US 'will bounce back and we'll survive'

Tony Tan's long-term perspective wins applause from bankers

By Bhagyashree Garekar, US Correspondent


WASHINGTON: Dour-faced bankers dissecting the pock-marked global financial landscape broke into smiles and cheers when Government of Singapore Investment Corporation (GIC) executive director Tony Tan told them the US would eventually bounce back and 'we will survive'.

The conversation at the annual meeting of the Institute for International Finance here had been full of doom and gloom, and on Sunday morning, in Washington's recently renovated and gentrified Chinatown, the mood was as tense as the pre-opening moments of the New York Stock Exchange.

It was a similar story at the nearby White House, Treasury, International Monetary Fund Headquarters and the World Bank, all of them awash with grey faces as the weekend rolled on.

So there was an expectant hush as Dr Tan answered a question on when sovereign wealth funds (SWFs), the custodians of over a trillion dollars, might reinvest in banks.

Dr Tan said the SWFs, which are government investment bodies, were absorbing the implications of different countries' government intervention in banks.

'The problem arises that if the states are going to invest in banks, then what happens to the shareholders?

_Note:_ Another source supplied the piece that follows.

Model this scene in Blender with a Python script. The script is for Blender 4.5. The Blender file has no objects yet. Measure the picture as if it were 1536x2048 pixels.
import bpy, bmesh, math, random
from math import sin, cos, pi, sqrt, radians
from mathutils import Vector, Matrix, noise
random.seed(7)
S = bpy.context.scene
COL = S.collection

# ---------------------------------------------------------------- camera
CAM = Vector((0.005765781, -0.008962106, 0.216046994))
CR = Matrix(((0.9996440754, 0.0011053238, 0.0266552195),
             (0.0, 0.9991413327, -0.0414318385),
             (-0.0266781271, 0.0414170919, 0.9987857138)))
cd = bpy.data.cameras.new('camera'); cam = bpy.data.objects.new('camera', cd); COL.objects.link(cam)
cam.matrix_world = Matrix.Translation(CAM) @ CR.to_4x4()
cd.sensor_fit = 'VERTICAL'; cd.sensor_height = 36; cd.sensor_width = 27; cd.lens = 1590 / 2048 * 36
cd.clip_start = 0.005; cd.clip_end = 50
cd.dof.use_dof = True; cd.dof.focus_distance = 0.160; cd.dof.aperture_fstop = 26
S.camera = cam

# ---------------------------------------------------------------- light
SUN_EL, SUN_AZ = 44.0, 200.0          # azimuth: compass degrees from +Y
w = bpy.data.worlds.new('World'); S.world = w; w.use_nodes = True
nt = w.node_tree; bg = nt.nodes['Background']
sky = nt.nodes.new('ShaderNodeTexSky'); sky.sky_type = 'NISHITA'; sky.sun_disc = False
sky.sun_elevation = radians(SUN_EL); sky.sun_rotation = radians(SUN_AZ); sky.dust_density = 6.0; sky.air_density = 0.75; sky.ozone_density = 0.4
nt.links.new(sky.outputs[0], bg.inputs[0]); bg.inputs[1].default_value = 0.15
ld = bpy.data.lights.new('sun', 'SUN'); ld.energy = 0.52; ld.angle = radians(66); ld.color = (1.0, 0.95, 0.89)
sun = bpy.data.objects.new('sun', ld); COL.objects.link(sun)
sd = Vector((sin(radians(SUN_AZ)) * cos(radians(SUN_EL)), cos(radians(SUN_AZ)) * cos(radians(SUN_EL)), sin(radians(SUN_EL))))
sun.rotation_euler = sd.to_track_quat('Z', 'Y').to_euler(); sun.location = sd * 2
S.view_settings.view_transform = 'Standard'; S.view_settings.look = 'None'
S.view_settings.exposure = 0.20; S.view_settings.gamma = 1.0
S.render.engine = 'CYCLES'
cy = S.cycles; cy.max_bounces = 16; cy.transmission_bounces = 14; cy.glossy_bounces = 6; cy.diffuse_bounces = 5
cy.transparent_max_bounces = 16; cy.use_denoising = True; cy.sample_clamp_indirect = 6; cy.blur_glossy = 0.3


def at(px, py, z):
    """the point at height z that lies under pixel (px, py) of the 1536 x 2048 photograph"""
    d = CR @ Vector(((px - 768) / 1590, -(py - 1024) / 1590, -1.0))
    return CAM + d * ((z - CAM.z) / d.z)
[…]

When you do not know what will happen to your investments, in the likelihood of a state intervention at some stage, then the sensible thing is to do nothing until the state has made its investment,' he said, as his co-panellists Lord Adair Turner, the chairman of Britain's Financial Services Authority, and Mr William Winters, the co-chief executive of JP Morgan Chase Investment Bank, nodded.

But being by definition long-term investors, he said, the SWFs were less concerned about the daily swings of the Dow and would give the managements of the companies they invested in time to put in sensible plans which would stand them in good stead once the turmoil abated.

And it will abate, he reminded the audience in the closing moments of the two-hour session of brainstorming about the future shape of global finance.

'In these difficult times, I think one has to have a sense of perspective,' he said.

'All of us are going through difficult times now...But this is not the end of the world. This is not the end of the US as an investment market, we believe. The US will remain, in spite of everything, a resilient and well diversified economy. And any international investor, including the GIC, must still invest in the US.'

He added: 'The problems will be overcome at some stage, the only thing we do not know is at which stage and how much damage will be done to the economies, institutions, consumers and householders before these issues are resolved.

'If governments and policymakers make the right decision, then the damage can be limited. If the wrong decisions are taken, then the markets will resolve the difficulties, the damage will be considerably higher but the problems will be resolved.

'The markets will still go on, the economies will manage, and we will all survive.'

With that, he fell silent and the audience burst into applause.